Let’s break this down. It sounds like your main goal is to add space as you have a large plot, which sounds like a good idea. You could add a an extension along the back of the house to hold a kitchen and dining room and open up the wall to the current sitting room to make it part of the living space. Current utility stays as a utility with direct access from the new kitchen extension. Although if the roof isn’t great, it sometimes helps to knock down these things and reclaim the space. Current kitchen could become a utility and the dining room could be a second living area or or office. This way downstairs would be well proportioned with a seamless flow.
Upstairs definitely needs another bathroom and a dressing area to master bedroom, like you say. However if you add anything to the current layout, at least one, if not two bedrooms would become small and impractical.

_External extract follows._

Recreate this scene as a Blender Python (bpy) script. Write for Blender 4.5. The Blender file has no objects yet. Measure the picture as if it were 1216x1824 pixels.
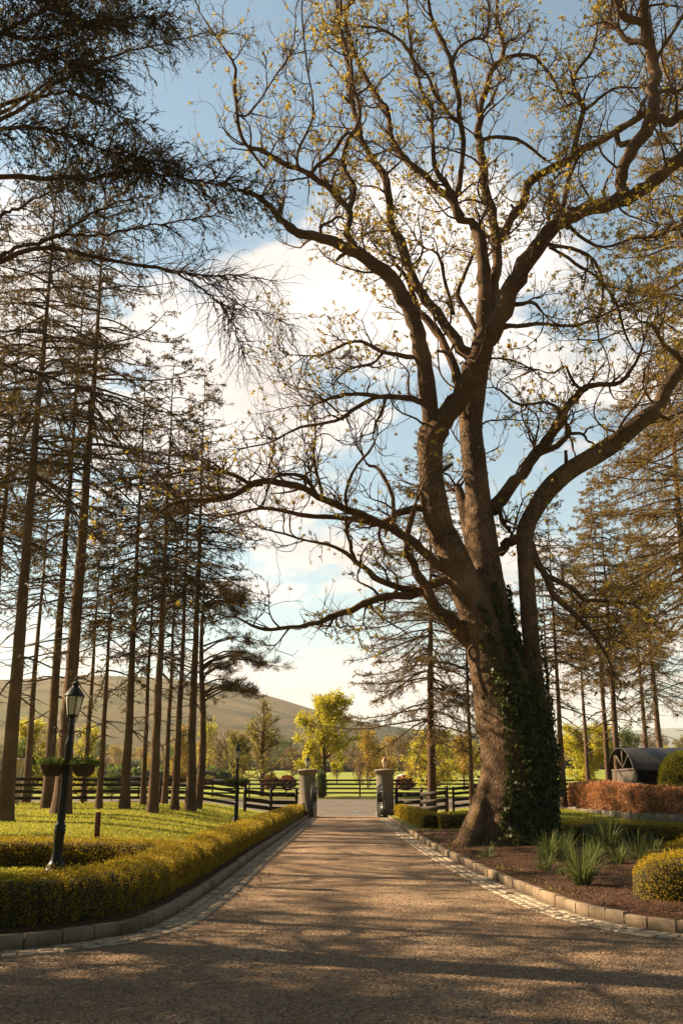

The most long term and wow solution would be to go up into the loft or make the single story extension into a double. With a double story extension you could have have 4 doubles with the master having a walk in dressing and an en-suite. If you go up into the loft instead, you would have 4 doubles and at least 2 en-suites, really future proofing the place.
In any case, £130k will not be enough. It looks an 8m wide kitchen extension alone will cost around £80k with all the fees. The rest would probably be enough for a basic renovation like reskimming walls, new flooring, updating the heating.
If you want to do everything you want, without going up into the loft or extending the bedrooms in anyway, you’re looking at around £250k. If you want to get the additional bathroom by extending upstairs, you won’t get much change out of £300k.
And it’s not a renovation you could do while living there. You could, but it would really impact your quality of life and test you in ways you didn’t think possible.
Sorry, it’s probably not what you wanted to hear. But with all that said, depending on the location you bought in, you could have an amazing finished product at the end which would be worth more than you put into it.